==== Material to process

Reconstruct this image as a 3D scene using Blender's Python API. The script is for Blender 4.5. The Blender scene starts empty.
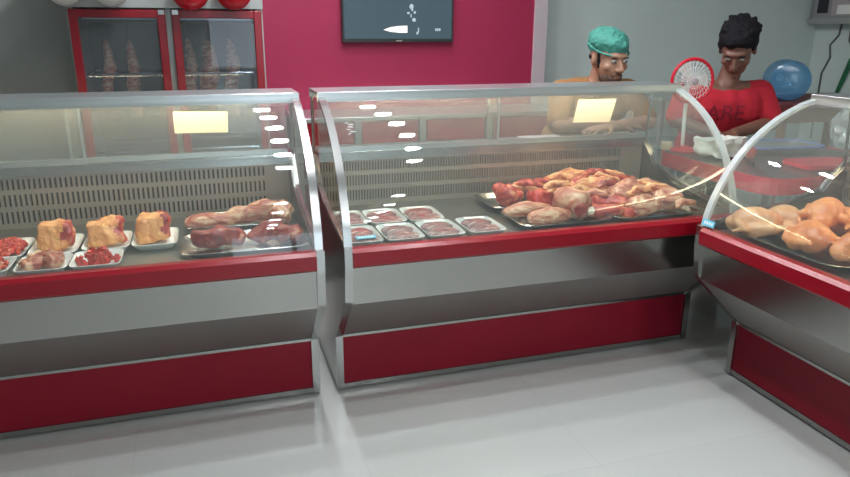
import bpy, bmesh, math, random
from mathutils import Vector, Matrix, noise, Euler
C = bpy.context.scene.collection
PI = math.pi
def R(d): return math.radians(d)

# ------------------------------------------------------------------ materials
def mat(name, col, rough=.5, metal=0., spec=.5, bump=0., bscale=40., var=0., vscale=8., emis=None, estr=0., coat=0., stretch=None, sss=0.):
    m = bpy.data.materials.new(name); m.use_nodes = True
    nt = m.node_tree; b = nt.nodes['Principled BSDF']
    b.inputs['Base Color'].default_value = (*col, 1); b.inputs['Roughness'].default_value = rough
    b.inputs['Metallic'].default_value = metal; b.inputs['Specular IOR Level'].default_value = spec
    b.inputs['Coat Weight'].default_value = coat
    if sss: b.inputs['Subsurface Weight'].default_value = sss; b.inputs['Subsurface Scale'].default_value = .01
    if emis: b.inputs['Emission Color'].default_value = (*emis, 1); b.inputs['Emission Strength'].default_value = estr
    tc = nt.nodes.new('ShaderNodeTexCoord'); mp = nt.nodes.new('ShaderNodeMapping'); nt.links.new(tc.outputs['Object'], mp.inputs[0])
    if stretch: mp.inputs['Scale'].default_value = stretch
    if bump:
        n = nt.nodes.new('ShaderNodeTexNoise'); n.inputs['Scale'].default_value = bscale; nt.links.new(mp.outputs[0], n.inputs['Vector'])
        bp = nt.nodes.new('ShaderNodeBump'); bp.inputs['Strength'].default_value = bump; bp.inputs['Distance'].default_value = .02
        nt.links.new(n.outputs[0], bp.inputs['Height']); nt.links.new(bp.outputs[0], b.inputs['Normal'])
    if var:
        n = nt.nodes.new('ShaderNodeTexNoise'); n.inputs['Scale'].default_value = vscale; n.inputs['Detail'].default_value = 4
        nt.links.new(mp.outputs[0], n.inputs['Vector'])
        r = nt.nodes.new('ShaderNodeValToRGB')
        r.color_ramp.elements[0].position = .3; r.color_ramp.elements[1].position = .7
        r.color_ramp.elements[0].color = (*[c*(1-var) for c in col], 1); r.color_ramp.elements[1].color = (*[min(1, c*(1+var)) for c in col], 1)
        nt.links.new(n.outputs[0], r.inputs[0]); nt.links.new(r.outputs[0], b.inputs['Base Color'])
    return m

def meat_mat(name, cols, scale=14., dist=1.5, rough=.35, stretch=(1,1,1), bump=.4):
    m = bpy.data.materials.new(name); m.use_nodes = True
    nt = m.node_tree; b = nt.nodes['Principled BSDF']
    tc = nt.nodes.new('ShaderNodeTexCoord'); mp = nt.nodes.new('ShaderNodeMapping'); nt.links.new(tc.outputs['Object'], mp.inputs[0])
    mp.inputs['Scale'].default_value = stretch
    n = nt.nodes.new('ShaderNodeTexNoise'); n.inputs['Scale'].default_value = scale; n.inputs['Detail'].default_value = 5; n.inputs['Distortion'].default_value = dist
    nt.links.new(mp.outputs[0], n.inputs['Vector'])
    r = nt.nodes.new('ShaderNodeValToRGB'); k = len(cols)
    for i, c in enumerate(cols):
        pos = .32+.36*i/(k-1)
        if i == 0: e = r.color_ramp.elements[0]; e.position = pos
        elif i == k-1: e = r.color_ramp.elements[-1]; e.position = pos
        else: e = r.color_ramp.elements.new(pos)
        e.color = (*c, 1)
    nt.links.new(n.outputs[0], r.inputs[0]); nt.links.new(r.outputs[0], b.inputs['Base Color'])
    b.inputs['Roughness'].default_value = rough; b.inputs['Subsurface Weight'].default_value = .0
    bp = nt.nodes.new('ShaderNodeBump'); bp.inputs['Strength'].default_value = bump; bp.inputs['Distance'].default_value = .01
    n2 = nt.nodes.new('ShaderNodeTexNoise'); n2.inputs['Scale'].default_value = 60; nt.links.new(mp.outputs[0], n2.inputs['Vector'])
    nt.links.new(n2.outputs[0], bp.inputs['Height']); nt.links.new(bp.outputs[0], b.inputs['Normal'])
    return m

def glass_mat(name, tint=(.95,.98,.97), base=.05, edge=.75, rough=.0, haze=.03, hazecol=(.8,.85,.85)):
    m = bpy.data.materials.new(name); m.use_nodes = True
    nt = m.node_tree; nt.nodes.clear(); L = nt.links.new
    out = nt.nodes.new('ShaderNodeOutputMaterial')
    tr = nt.nodes.new('ShaderNodeBsdfTransparent'); tr.inputs[0].default_value = (*tint, 1)
    gl = nt.nodes.new('ShaderNodeBsdfGlossy'); gl.inputs['Roughness'].default_value = rough
    df = nt.nodes.new('ShaderNodeBsdfDiffuse'); df.inputs[0].default_value = (*hazecol, 1)
    lw = nt.nodes.new('ShaderNodeLayerWeight'); lw.inputs[0].default_value = .5
    p = nt.nodes.new('ShaderNodeMath'); p.operation = 'POWER'; p.inputs[1].default_value = 3.5; L(lw.outputs['Facing'], p.inputs[0])
    q = nt.nodes.new('ShaderNodeMath'); q.operation = 'MULTIPLY_ADD'; q.inputs[1].default_value = edge; q.inputs[2].default_value = base; L(p.outputs[0], q.inputs[0])
    m1 = nt.nodes.new('ShaderNodeMixShader'); m1.inputs[0].default_value = haze; L(tr.outputs[0], m1.inputs[1]); L(df.outputs[0], m1.inputs[2])
    m2 = nt.nodes.new('ShaderNodeMixShader'); L(q.outputs[0], m2.inputs[0]); L(m1.outputs[0], m2.inputs[1]); L(gl.outputs[0], m2.inputs[2])
    L(m2.outputs[0], out.inputs[0]); return m

M = {}
M['steel'] = mat('brushed steel', (.40,.40,.385), .22, 1, bump=.05, bscale=2.4, stretch=(1.6,1,.5))
M['steel_dull'] = mat('dull steel', (.42,.375,.315), .45, .7, bump=.03, bscale=3)
M['steel_deck'] = mat('deck steel', (.30,.295,.27), .33, .9)
M['worktop'] = mat('scuffed worktop', (.16,.16,.15), .6, .3)
M['steel_under'] = mat('matt steel', (.33,.32,.30), .48, .8)
M['chrome'] = mat('polished trim', (.46,.465,.46), .2, 1)
M['shelf'] = mat('satin aluminium', (.60,.63,.64), .30, .9)
M['red'] = mat('red laminate', (.22,.0025,.016), .45, spec=.3, var=.06, vscale=3)
M['bumper'] = mat('red bumper', (.25,.0025,.012), .28)
M['redwall'] = mat('crimson painted wall', (.27,.006,.046), .62, var=.05, vscale=2.0)
M['wall'] = mat('pale painted wall', (.58,.66,.635), .7, var=.02, vscale=2)
M['wall_grey'] = mat('grey painted wall', (.34,.35,.33), .7, var=.03, vscale=2)
M['ceil'] = mat('white ceiling', (.72,.74,.74), .8)
M['trim'] = mat('mauve grey trim', (.42,.36,.38), .6)
M['slot'] = mat('dark slot', (.04,.032,.025), .7)
M['black'] = mat('black plastic', (.02,.02,.022), .4)
M['foam'] = mat('white foam', (.80,.79,.76), .55)
M['paper'] = mat('cream paper', (.86,.80,.64), .7)
M['plastic_white'] = mat('white plastic bag', (.75,.76,.70), .4, bump=.6, bscale=12)
M['glass'] = glass_mat('clear glass', base=.04, edge=.65)
M['glass_end'] = glass_mat('clear end glass', base=.03, edge=.35, haze=.05)
M['glass_rear'] = glass_mat('sliding door glass', base=.04, edge=.5, haze=.10, hazecol=(.6,.6,.58))
M['glass_fridge'] = glass_mat('fridge door glass', tint=(.8,.84,.88), base=.035, edge=.3, haze=.05)
M['film'] = glass_mat('cling film', base=.05, edge=.5, rough=.12, haze=.08, hazecol=(.85,.85,.88))
M['edge'] = glass_mat('frosted edge strip', tint=(.85,.9,.9), base=.10, edge=.3, rough=.25, haze=.55, hazecol=(.75,.80,.80))
M['bag'] = glass_mat('clear plastic', base=.08, edge=.5, rough=.2, haze=.35, hazecol=(.7,.75,.75))
M['bottle'] = glass_mat('blue bottle plastic', tint=(.45,.68,.86), base=.08, edge=.5, rough=.1, haze=.32, hazecol=(.16,.42,.66))
M['lamp'] = mat('lamp disc', (1,1,1), .5, emis=(.93,.97,1.), estr=240)
M['tube'] = mat('warm lamp tube', (1,1,1), .5, emis=(1,.80,.53), estr=21)
M['skin1'] = mat('tan skin', (.36,.19,.125), .5, var=.08, vscale=20)
M['skin2'] = mat('brown skin', (.19,.085,.058), .45, var=.08, vscale=20)
M['hair'] = mat('black hair', (.010,.009,.012), .75, spec=.2, bump=.6, bscale=50)
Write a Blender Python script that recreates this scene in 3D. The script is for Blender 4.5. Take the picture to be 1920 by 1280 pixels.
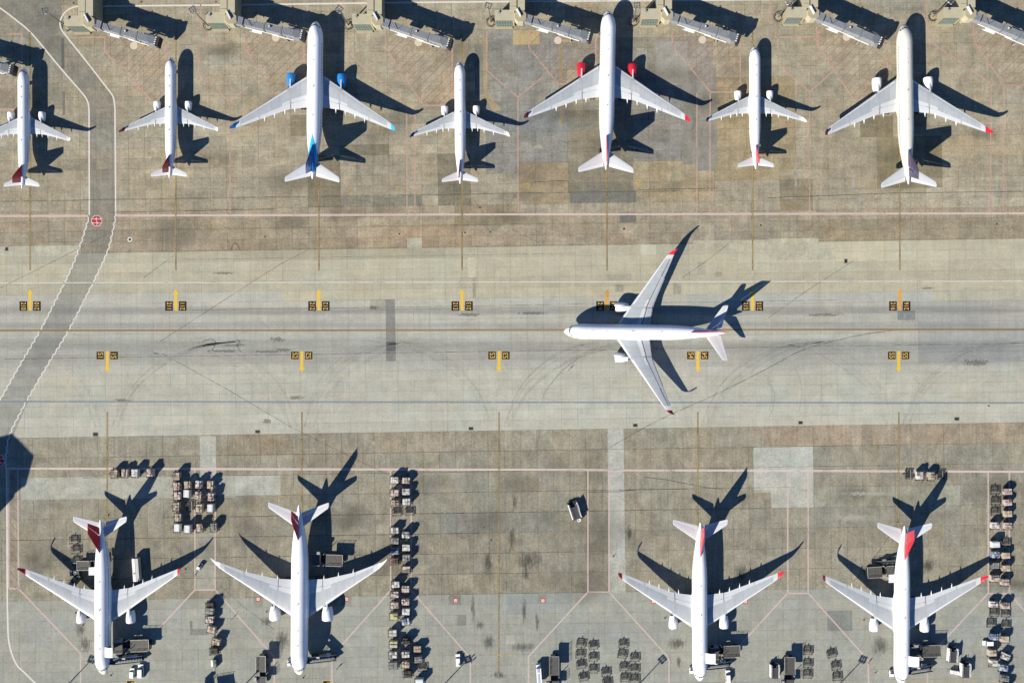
import bpy, bmesh, math, random
from mathutils import Vector, Matrix
R = math.radians
random.seed(7)
for o in list(bpy.data.objects): bpy.data.objects.remove(o)
SC = bpy.context.scene
COL = SC.collection

# ------------------------------------------------------------------ camera, sky, sun, exposure
# plan units: 5 to the metre, x to the right and y downwards as on the apron survey
H = 370.0; NX, NY = 1030.0, 705.0
cam_d = bpy.data.cameras.new('camera'); cam = bpy.data.objects.new('camera', cam_d); COL.objects.link(cam)
cam.location = ((NX-960)/5, (640-NY)/5, H)
cam_d.sensor_width = 36; cam_d.lens = 36*H/384.0
cam_d.shift_x = (960-NX)/1920; cam_d.shift_y = (NY-640)/1920
cam_d.clip_start = 1; cam_d.clip_end = 5000
SC.camera = cam
SC.cycles.max_bounces = 5; SC.cycles.diffuse_bounces = 2; SC.cycles.glossy_bounces = 2; SC.cycles.transparent_max_bounces = 14
SUN_EL = R(32.3); SH = Vector((0.687, 0.727, 0)).normalized()      # shadows fall this way
world = bpy.data.worlds.new('World'); SC.world = world; world.use_nodes = True
wn = world.node_tree; wn.nodes.clear()
sky = wn.nodes.new('ShaderNodeTexSky'); sky.sky_type = 'NISHITA'; sky.sun_disc = False
sky.sun_elevation = SUN_EL; sky.sun_rotation = math.atan2(-SH.x, -SH.y); sky.air_density = 1.0; sky.dust_density = 0.0; sky.ozone_density = 10.0
bg = wn.nodes.new('ShaderNodeBackground'); bg.inputs[1].default_value = 0.062
wo = wn.nodes.new('ShaderNodeOutputWorld')
wn.links.new(sky.outputs[0], bg.inputs[0]); wn.links.new(bg.outputs[0], wo.inputs[0])
sl = bpy.data.lights.new('sun', 'SUN'); sl.energy = 5.0; sl.angle = R(0.5); sl.color = (1.0, 0.92, 0.78)
so = bpy.data.objects.new('sun', sl); COL.objects.link(so); so.location = (0, 0, 200)
d = Vector((SH.x*math.cos(SUN_EL), SH.y*math.cos(SUN_EL), -math.sin(SUN_EL)))
so.rotation_euler = d.to_track_quat('-Z', 'Y').to_euler()
SC.view_settings.view_transform = 'Standard'; SC.view_settings.look = 'None'
SC.view_settings.exposure = 0.9; SC.view_settings.gamma = 1; SC.view_settings.use_curve_mapping = False
KV = (1.65, 1.61, 1.615)     # how brightly a sunlit level surface of albedo 1 comes out (r, g, b)

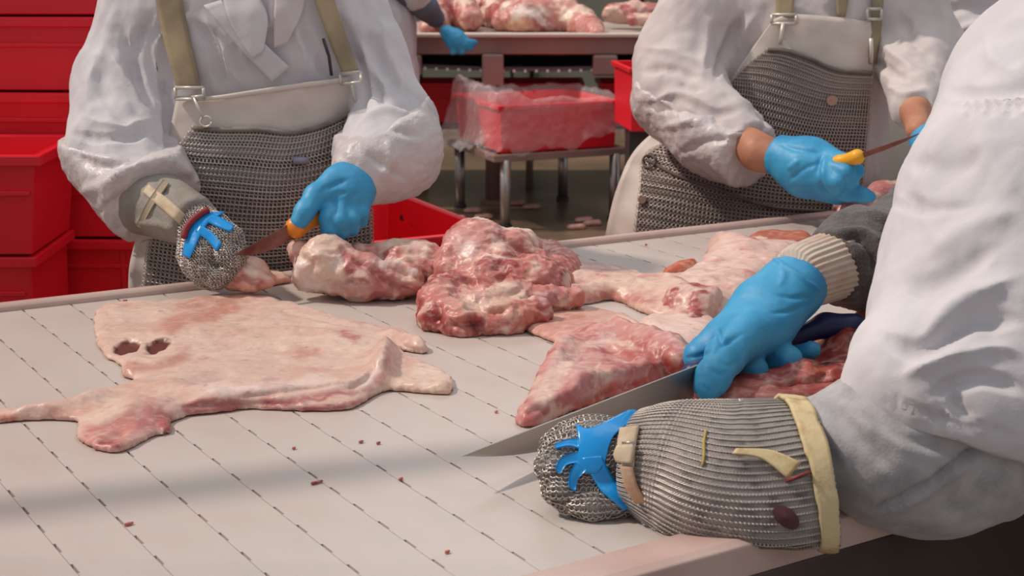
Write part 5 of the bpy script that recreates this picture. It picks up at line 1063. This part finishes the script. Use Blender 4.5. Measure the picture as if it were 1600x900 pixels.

========

Set down the records above word for word, from the first line through the line containing "def R(d): return math.radians(d)", both included; leave out the pictures.

* **Reply**:
Reconstruct this image as a 3D scene using Blender's Python API. The script is for Blender 4.5. The Blender scene starts empty.
import bpy, bmesh, math, random
from mathutils import Vector, Matrix, noise, Euler
C = bpy.context.scene.collection
PI = math.pi
def R(d): return math.radians(d)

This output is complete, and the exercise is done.